Tove Jansson grew up in an artistic household in Helsinki. Her father, a Swedish-speaking Finn, was a sculptor, her Swedish mother an illustrator.

While her mother worked, Tove would sit by her side drawing her own pictures. She soon added words to the images. Her first book—Sara and Pelle and the Octopuses of the Water Sprite—was published when she was just 13.

She later said that she had drawn the first Moomin after arguing with one of her brothers about the philosopher Immanuel Kant. She sketched “the ugliest creature imaginable” on the toilet wall and wrote under it “Kant”. It was this ugly animal, or a plumper and friendlier version of it, that later brought her worldwide fame.

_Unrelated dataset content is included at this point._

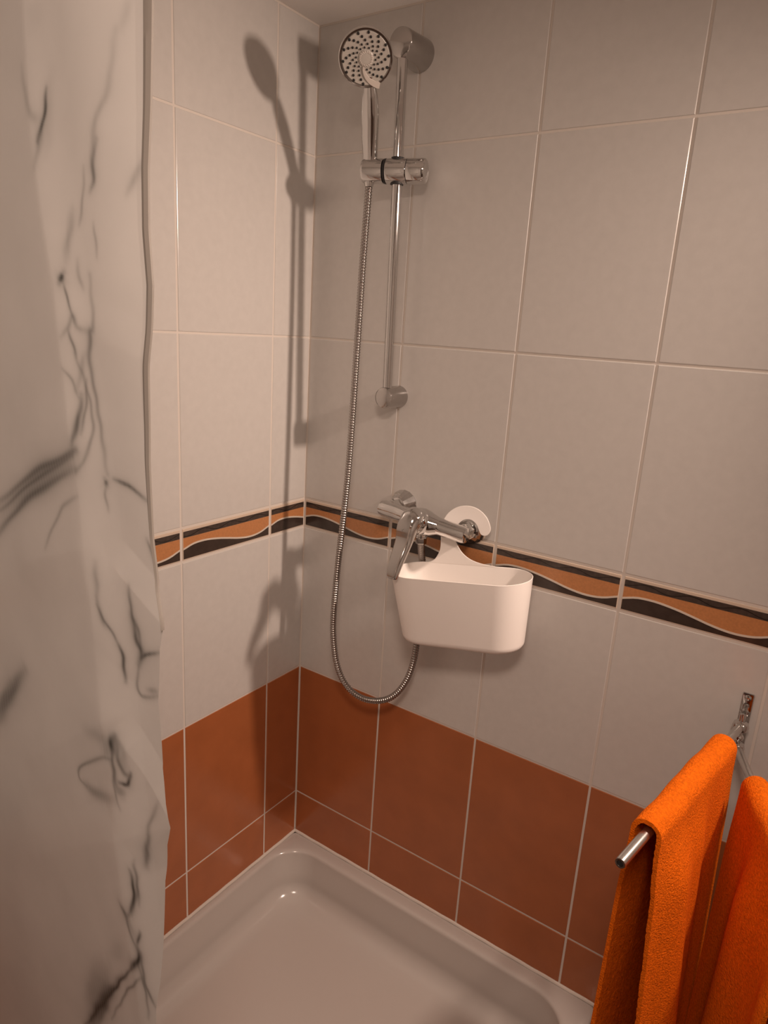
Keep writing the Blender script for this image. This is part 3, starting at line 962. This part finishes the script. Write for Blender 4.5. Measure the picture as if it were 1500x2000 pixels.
VEINS= [(1.56, 0.9, [(0.4495, 1.4898), (0.446, 1.4762), (0.4406, 1.4651), (0.4335, 1.4526)]), (2.7, 0.35, [(0.4404, 1.4636), (0.4353, 1.4525), (0.4291, 1.4347)]), (3.38, 0.3, [(0.4165, 1.5091), (0.4227, 1.4835), (0.4283, 1.4712), (0.435, 1.4696)]), (2.56, 0.28, [(0.5347, 1.518), (0.5246, 1.4828), (0.5119, 1.4631), (0.5039, 1.4389), (0.5035, 1.42)]), (2.12, 0.6, [(0.5103, 1.4484), (0.5039, 1.4309), (0.5035, 1.4192), (0.4994, 1.4128)]), (1.43, 0.35, [(0.492, 1.4299), (0.4872, 1.4014), (0.4805, 1.3882)]), (3.43, 0.35, [(0.4739, 1.3989), (0.4657, 1.3787), (0.4617, 1.3614)]), (2.74, 0.95, [(0.4593, 1.3503), (0.4547, 1.3428)]), (1.21, 0.6, [(0.4595, 1.3409), (0.4606, 1.3347), (0.4646, 1.3244), (0.4687, 1.3099)]), (1.99, 0.3, [(0.4756, 1.3607), (0.4785, 1.345), (0.4833, 1.3366)]), (2.22, 0.5, [(0.492, 1.3476), (0.495, 1.3186), (0.4938, 1.307), (0.4888, 1.3026), (0.4874, 1.2794), (0.4907, 1.2595), (0.4938, 1.2323), (0.4995, 1.2063), (0.503, 1.1846)]), (1.29, 0.6, [(0.4625, 1.302), (0.4712, 1.2825)]), (1.41, 0.35, [(0.5025, 1.3875), (0.5037, 1.3613)]), (2.1, 0.3, [(0.5566, 1.4278), (0.5404, 1.4075)]), (1.15, 0.6, [(0.5594, 1.432), (0.558, 1.4161)]), (2.03, 0.4, [(0.4536, 1.2964), (0.4622, 1.3054), (0.4676, 1.3141), (0.4735, 1.306), (0.4875, 1.3046)]), (1.55, 0.45, [(0.4689, 1.2845), (0.4784, 1.2658), (0.4851, 1.2358), (0.4854, 1.2126), (0.4748, 1.1916), (0.4626, 1.1786)]), (1.45, 0.4, [(0.4522, 1.2702), (0.4633, 1.2623), (0.4698, 1.2475)]), (2.75, 0.75, [(0.4741, 1.2501), (0.4678, 1.2213), (0.4605, 1.2036)]), (1.28, 0.5, [(0.482, 1.2639), (0.4779, 1.2372), (0.4724, 1.2142)]), (2.91, 0.7, [(0.4643, 1.2013), (0.4594, 1.196), (0.3909, 1.1721), (0.3337, 1.1451), (0.2568, 1.1048)]), (3.59, 0.75, [(0.463, 1.1815), (0.3858, 1.1505), (0.3246, 1.1173), (0.2489, 1.0663)]), (9.36, 0.3, [(0.4609, 1.1897), (0.3882, 1.1614), (0.3314, 1.1332), (0.2533, 1.0879)]), (1.78, 0.6, [(0.4597, 1.1927), (0.393, 1.1664), (0.325, 1.1319), (0.2616, 1.0969)]), (1.78, 0.75, [(0.511, 1.1805), (0.5243, 1.1787), (0.5383, 1.1768), (0.559, 1.1705)]), (2.27, 0.7, [(0.4989, 1.179), (0.5018, 1.1734)]), (1.3, 0.4, [(0.4999, 1.1731), (0.4986, 1.1627), (0.5017, 1.1492)]), (1.76, 0.4, [(0.4644, 1.158), (0.4437, 1.1467), (0.4224, 1.1343), (0.3926, 1.1016), (0.377, 1.084)]), (1.74, 0.5, [(0.5546, 1.1363), (0.5638, 1.1173)]), (2.75, 0.35, [(0.4834, 1.0977), (0.4869, 1.0625)]), (1.49, 0.6, [(0.4847, 1.0579), (0.4924, 1.0473), (0.5024, 1.0344), (0.5109, 1.0225)]), (1.95, 0.85, [(0.5109, 1.0225), (0.5151, 1.0116), (0.5174, 0.9885)]), (2.03, 0.6, [(0.5303, 1.0873), (0.5314, 1.0678), (0.5353, 1.0504)]), (3.66, 0.8, [(0.535, 1.0539), (0.5361, 1.0389), (0.5416, 1.028), (0.5366, 1.0132)]), (2.42, 0.5, [(0.5312, 1.0602), (0.5404, 1.0481), (0.5438, 1.0329)]), (1.62, 0.8, [(0.539, 1.0198), (0.5493, 1.0272), (0.5695, 1.0353)]), (1.61, 0.5, [(0.5376, 1.0151), (0.5319, 0.9929), (0.5366, 0.9797), (0.5471, 0.9805), (0.5613, 0.9872)]), (2.37, 0.4, [(0.548, 0.9883), (0.5618, 0.9926)]), (6.85, 0.7, [(0.2942, 0.9137), (0.265, 0.8809), (0.2431, 0.8541), (0.2033, 0.8044)]), (5.67, 0.5, [(0.2516, 0.8791), (0.2253, 0.8441), (0.2076, 0.8209)]), (3.95, 0.95, [(0.5033, 0.9258), (0.5, 0.9165), (0.5017, 0.9089)]), (2.26, 0.6, [(0.5017, 0.9117), (0.5015, 0.8918), (0.5065, 0.8674)]), (2.46, 0.6, [(0.5075, 0.9274), (0.5104, 0.904), (0.5151, 0.8924), (0.523, 0.8931)]), (1.78, 0.95, [(0.5102, 0.8789), (0.5204, 0.8818), (0.5245, 0.8959)]), (4.32, 0.4, [(0.5099, 0.8747), (0.5133, 0.8644)]), (6.13, 0.25, [(0.4423, 0.9055), (0.4738, 0.9156), (0.4945, 0.917)]), (8.18, 0.3, [(0.4835, 0.9048), (0.4985, 0.9076)]), (1.62, 0.55, [(0.4999, 0.8998), (0.486, 0.8952), (0.4651, 0.8814), (0.432, 0.8595), (0.4161, 0.8427), (0.4163, 0.8317), (0.4325, 0.8297)]), (5.25, 0.5, [(0.4301, 0.8303), (0.4513, 0.8329), (0.4971, 0.8545)]), (1.5, 0.4, [(0.5015, 0.8918), (0.502, 0.8684), (0.508, 0.8474)]), (2.04, 0.4, [(0.5613, 0.8768), (0.5492, 0.8488), (0.543, 0.8206)]), (2.99, 0.65, [(0.5453, 0.8309), (0.5399, 0.8099), (0.5396, 0.7928)]), (2.1, 0.9, [(0.5177, 0.7785), (0.5204, 0.7629), (0.5205, 0.7391), (0.5138, 0.7208)]), (1.63, 0.4, [(0.5246, 0.7939), (0.5266, 0.7608), (0.5289, 0.7402)]), (3.28, 0.5, [(0.4967, 0.7242), (0.5051, 0.7205), (0.5102, 0.716)]), (1.78, 0.5, [(0.5103, 0.7174), (0.5127, 0.6992), (0.5227, 0.6857)]), (1.76, 0.8, [(0.5298, 0.7078), (0.5243, 0.6899)]), (3.07, 0.95, [(0.525, 0.6857), (0.5261, 0.6706), (0.5107, 0.6496)]), (1.86, 0.9, [(0.5191, 0.6606), (0.4847, 0.6106), (0.4232, 0.517), (0.3763, 0.4438)]), (1.56, 0.6, [(0.5301, 0.6505), (0.5166, 0.6336), (0.4914, 0.5961), (0.4512, 0.5223)]), (7.36, 0.75, [(0.4479, 0.5689), (0.4222, 0.5201), (0.3859, 0.4497)]), (3.99, 0.6, [(0.4609, 0.5763), (0.4355, 0.5276), (0.4115, 0.4748)]), (1.85, 0.6, [(0.5286, 0.6839), (0.5382, 0.6422), (0.55, 0.6237)]), (1.57, 0.5, [(0.526, 0.6679), (0.5352, 0.6403), (0.5396, 0.6023)]), (8.27, 0.22, [(0.4305, 0.5908), (0.4054, 0.5414), (0.3922, 0.5107)]), (8.56, 0.2, [(0.4949, 0.6643), (0.4574, 0.618)]), (2.2, 0.35, [(0.4855, 1.0656), (0.4896, 1.0491), (0.4951, 1.0377)]), (1.65, 0.4, [(0.5236, 0.7873), (0.5267, 0.7701), (0.5235, 0.7438), (0.5185, 0.7222)]), (4.13, 0.3, [(0.5014, 0.7244), (0.5117, 0.7117), (0.5208, 0.6976)]), (3.55, 0.3, [(0.5054, 0.9266), (0.517, 0.9149), (0.5175, 0.8979)]), (8.26, 0.25, [(0.4553, 0.6014), (0.4183, 0.5441), (0.3876, 0.4907)]), (3.46, 0.6, [(0.4882, 0.6188), (0.4441, 0.5544), (0.3989, 0.4759)]), (8.71, 0.3, [(0.4456, 1.1846), (0.3794, 1.1597), (0.3106, 1.1217)]), (2.46, 0.3, [(0.4688, 1.254), (0.4765, 1.2721), (0.4809, 1.2853)]), (2.78, 0.25, [(0.4917, 1.3069), (0.4855, 1.2856)]), (4.57, 0.12, [(0.4559, 1.5007), (0.4437, 1.4425)]), (3.13, 0.15, [(0.5452, 1.538), (0.5403, 1.5175)]), (9.05, 0.08, [(0.437, 1.5522), (0.4467, 1.53)])]

EZ, EX, KZ, KX = map(np.array, (EZ, EX, KZ, KX))
CY = -0.86


def c_depth(X, Z):
    d = X - np.interp(Z, KZ, KX)
    s_ = .006
    dl = np.sqrt(np.minimum(d, 0) ** 2 + s_ * s_) - s_
    dr = np.sqrt(np.maximum(d, 0) ** 2 + s_ * s_) - s_
    y = .040 * (1 - np.exp(-dl / .18)) + .09 * dr
    y = y + .0035 * np.sin(38 * X + 7 * Z) * np.clip(d / .05, 0, 1)
    for i, (x0, z0, x1, z1) in enumerate(DIA):
        tx, tz = x1 - x0, z1 - z0
        l = math.hypot(tx, tz)
        dist = ((X - x0) * -tz + (Z - z0) * tx) / l
        u = ((X - x0) * tx + (Z - z0) * tz) / l / l
        amp = (.0042, .0042, .0020, .0024, .0016, .0012, .001)[i]
        wu, wd = ((.03, .09), (.03, .09), (.05, .05), (.05, .05), (.04, .04), (.03, .05), (.04, .04))[i]
        t_ = np.where(dist > 0, np.clip(1 - dist / wu, 0, 1), np.clip(1 + dist / wd, 0, 1))
        m_ = np.clip((u + .1) / .25, 0, 1) * np.clip((1.25 - u) / .25, 0, 1)
        y = y - amp * t_ * m_
    return y


def build_curtain():
    xs = np.concatenate([[0.006], np.linspace(0.03, 0.10, 20), np.linspace(0.1015, 1.0, 10)[:0]])
    ss = np.concatenate([np.arange(0, 0.50, 0.0014), [0.515, 0.53, 0.545]])      # distance left of the free edge
    zs = np.concatenate([np.arange(-0.12, 0.12, 0.03), np.arange(0.12, 1.60, 0.0018), np.arange(1.60, 1.872, 0.03)])
    Z, S = np.meshgrid(zs, ss, indexing='ij')
    E = np.interp(Z, EZ, EX)
    X = E - S
    Y = CY + c_depth(X, Z)
    P = np.zeros(X.shape)
    # printed marble veins
    rs = np.random.RandomState(5)
    wx = 0.0008 * np.sin(95 * Z + 40 * X) + 0.0006 * np.sin(260 * Z - 90 * X + 1.0)
    wz = 0.0010 * np.sin(80 * X - 55 * Z + 2.0)
    gr = 0.5 + 0.5 * np.sin(900 * X + 120 * Z + 2.5 * np.sin(70 * Z))
    for w, dark, pts in VEINS:
        w = w / 800.0
        q = spline([(x, z, 0) for x, z in pts], 6)[:, :2] if len(pts) > 2 else np.array(pts, float)
        lo = q.min(0) - 4 * w - .006
        hi = q.max(0) + 4 * w + .006
        jz0, jz1 = np.searchsorted(zs, [lo[1], hi[1]])
        Zb, Xb = Z[jz0:jz1] + wz[jz0:jz1], X[jz0:jz1] + wx[jz0:jz1]
        best = np.zeros(Zb.shape)
        tot = len(q) - 1
        for i in range(tot):
            x0, z0 = q[i]
            x1, z1 = q[i + 1]
            l2 = (x1 - x0) ** 2 + (z1 - z0) ** 2 + 1e-12
            t_ = np.clip(((Xb - x0) * (x1 - x0) + (Zb - z0) * (z1 - z0)) / l2, 0, 1)
            ds = np.hypot(Xb - x0 - t_ * (x1 - x0), Zb - z0 - t_ * (z1 - z0))
            g_ = (i + t_) / tot
            taper = 0.35 + 0.65 * np.sin(np.pi * np.clip(g_, 0.02, 0.98)) ** 0.7
            v = taper * (np.exp(-(ds / (w * 1.0)) ** 2) + 0.28 * np.exp(-(ds / (w * 2.6)) ** 2)) / 1.2
            best = np.maximum(best, v)
        P[jz0:jz1] = 1 - (1 - P[jz0:jz1]) * (1 - np.clip(dark * best, 0, 1))
    P *= 0.92 + 0.08 * gr
    H, W = X.shape
    V = np.stack([X, Y, Z], 2).reshape(-1, 3)
    idx = np.arange(H * W).reshape(H, W)
    Q = np.stack([idx[:-1, :-1], idx[1:, :-1], idx[1:, 1:], idx[:-1, 1:]], 2).reshape(-1, 4)
    me = bpy.data.meshes.new('cloth')
    me.vertices.add(len(V))
    me.vertices.foreach_set('co', V.ravel())
    me.loops.add(Q.size)
    me.loops.foreach_set('vertex_index', Q.ravel().astype(np.int32))
    me.polygons.add(len(Q))
    me.polygons.foreach_set('loop_start', np.arange(0, Q.size, 4, dtype=np.int32))
    me.polygons.foreach_set('use_smooth', np.ones(len(Q), bool))
    me.update(calc_edges=True)
    at = me.attributes.new('print', 'FLOAT', 'POINT')
    at.data.foreach_set('value', np.clip(P, 0, 1).ravel().astype(np.float32))
    me.materials.append(M['curtain'])
    root = empty('shower_curtain', (0.3, CY, 1.87))
    o_ = bpy.data.objects.new('cloth', me)
    COL.objects.link(o_)
    o_.parent = root
    o_.location = (-0.3, -CY, -1.87)
    # sewn hem along the free edge, turned away from the room at the top
    hz = np.arange(1.06, 1.87, 0.006)
    hx = np.interp(hz, EZ, EX)
    hw = np.interp(hz, [0.6, 1.08, 1.13, 1.26, 1.35, 1.42, 1.55], [.0006, .0006, .0022, .0052, .0058, .0066, .0105])
    hy = CY + c_depth(hx, hz)
    HV, HF = [], []
    for x, y, z, w in zip(hx, hy, hz, hw):
        HV += [(x - w - 0.3, y - 0.0012 - CY, z - 1.87), (x - w * .4 - 0.3, y - 0.0022 - CY, z - 1.87), (x + 0.0006 - 0.3, y - 0.0006 - CY, z - 1.87),
               (x + 0.0006 - 0.3, y + 0.0012 - CY, z - 1.87), (x - w - 0.3, y + 0.0012 - CY, z - 1.87)]
    for i in range(len(hz) - 1):
        for k in range(5):
            m_ = (k + 1) % 5
            HF.append((5 * i + k, 5 * i + m_, 5 * i + 5 + m_, 5 * i + 5 + k))
    sharp(mesh('hem', HV, HF, M['hem'], root), 30)
    tag(root, 'white shower curtain printed with grey marble veins hanging at the left', 'shower curtain')


build_curtain()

Jansson studied art in Stockholm and Helsinki, then in Paris and Rome, returning to Helsinki just before the start of World War Two.

“The war had a great effect on Tove and her family. One of her brothers, Per Olov, was in the war. They didn’t know where he was, if he was safe, and if he was coming back,” says Boel Westin, a friend of Jansson’s for 20 years and a Professor of Literature at Stockholm University.

Jansson’s first Moomin book—The Moomins and the Great Flood—was published in 1945, at the end of this difficult and nerve-wracking period, with Comet in Moominland following soon afterwards.

“Tove’s anxiety and grief are embedded in the first two books. She was depressed during the war and this is mirrored in those books because they are about catastrophes,” says Westin.